Wohnungsmarktbericht Sachsen‐Anhalt 2018

Im Auftrag des Ministeriums für Landesentwicklung und Verkehr Sachsen‐Anhalt hat empirica eine Studie zum Wohnungsmarkt des Landes erarbeitet.

Eine neue Leerstandswelle kommt

Trotz sinkender Einwohner- und Haushaltszahlen ist in Sachsen-Anhalt weiterhin und auch flächendeckend Neubau erforderlich. Abgesehen von den Oberzentren gibt es landesweit zwar kaum einen quantitativ erforderlichen Neubaubedarf. Vielmehr ergibt sich die Masse des Neubaubedarfs allein aus Ersatzbedarf bzw. qualitativer Zusatznachfrage: Das ist Neubau, den eher gut verdienende Haushalte mit höheren Ansprüchen nachfragen, die im vorhandenen Bestand keine für sie adäquaten Wohnungen finden. In der Folge wird der Leerstand künftig wieder ansteigen. Zum einen wegen der demographischen Entwicklung – und damit selbst ohne jeglichen Neubau. Zum anderen wegen des Neubaus, der überwiegend Ersatzbedarf darstellt und damit eine rein qualitative Zusatznachfrage befriedigt.

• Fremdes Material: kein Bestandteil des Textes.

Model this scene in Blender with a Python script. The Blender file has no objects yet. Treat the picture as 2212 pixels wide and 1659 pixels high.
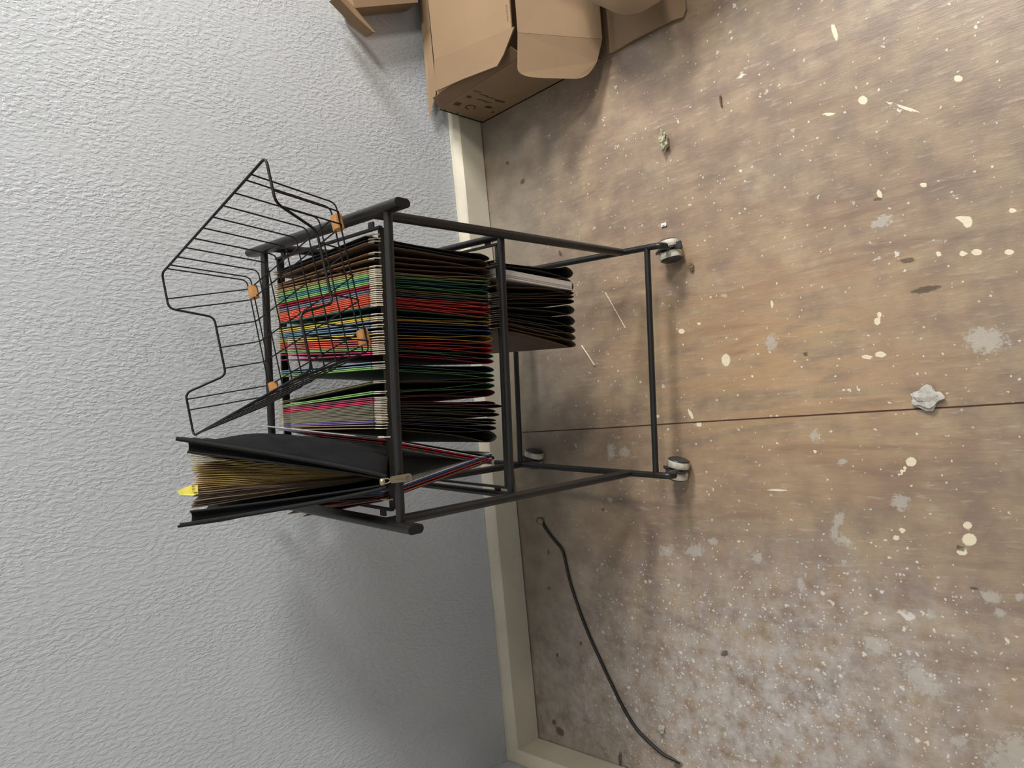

Empfehlung: Zielkonflikte entschärfen

Der Wohnungsmarkt von Sachsen-Anhalt hat zwei Probleme: die Abwanderung in andere Bundesländer und die Entleerung der ländlichen Räume in Richtung der regionalen Schwarmstädte des Landes. Dadurch steigt in den Schwarmstädten die Nachfrage nach Wohnungen aber auch nach Kindertagesstätten, Schulen, ÖPNV, Einzelhandel, Gastronomie. In den Herkunftsgebieten hingegen sinkt die Nachfrage nach öffentlichen und privaten Dienstleistungen. Wachstumsschmerzen auf der einen, Schrumpfungsschmerzen auf der anderen Seite sind die Folge.

Aus dem Schwarmverhalten folgt vor allem ein Zielkonflikt: Sie macht jede Wohnungspolitik zweischneidig. Eine offensive Angebotspolitik, die zu einem attraktiveren Wohnungsangebot und zu niedrigeren Mieten in den Schwarmstädten von Sachsen-Anhalt und anderswo führt, verstärkt heute die Binnenwanderung und damit das Ausbluten der anderen Regionen. Es muss daher immer wieder hinterfragt werden, ob und welcher Einsatz von Bundes- und Landesmitteln zugunsten der Schwarmstädte gerechtfertigt ist. Letztlich bezahlen sonst die Abwanderungsregionen ihren eigenen Schwund indirekt auch noch mit. Der Zielkonflikt zwischen Schwarmstädten und schrumpfenden Regionen könnte jedoch zu beiderseitigem Vorteil vermindert werden, wenn es gelänge, die Abwanderung (junger Menschen) in die Schwarmstädte abzuschwächen. Den Abwanderungsregionen bliebe ihr Nachwuchs erhalten, die Schwarmstädte würden entlastet.

Konsequenz: Machen lassen, aber behutsam lenken

Die Konsequenz sollte daher nicht darin bestehen, den potentiellen Eigenheimern auf dem Lande ihren (realisierbaren!) Wohnwunsch zu verwehren. Im Gegenteil ist es erfreulich, wenn die Menschen so wohnen können, wie es ihren Vorstellungen entspricht. Gleichwohl muss Vorkehrung dafür getroffen werden, dass (weniger attraktive) Wohnungsbestände nicht flächendeckend leer fallen und in der Folge ganz erheblich die Attraktivität des Wohnumfeldes beeinträchtigen. Das gilt erst Recht, wenn es sich um innerörtliche Bestände handelt. Rückbau und Abriss oder Umnutzung innerörtlicher Leerstände sollte gerade in Schrumpfungsregionen immer Priorität haben vor Neubausiedlungen am Stadtrand. Der einzelne Haushalt wird immer den Weg des geringeren Widerstandes suchen und damit in den Neubau auf der grünen Wiese am Stadtrand ziehen, wenn er seine Wohnwünsche schnell und kostengünstig erfüllen will. Es ist daher eine Aufgabe der Gemeinschaft, die Rahmenbedingungen so zu setzen, dass dadurch keine leeren Donut-Dörfer oder -Städte entstehen. Geeignete Maßnahmen wären zum Beispiel unterstützende Informationen, fachliche Begleitung oder Abriss- und Umbauprämien.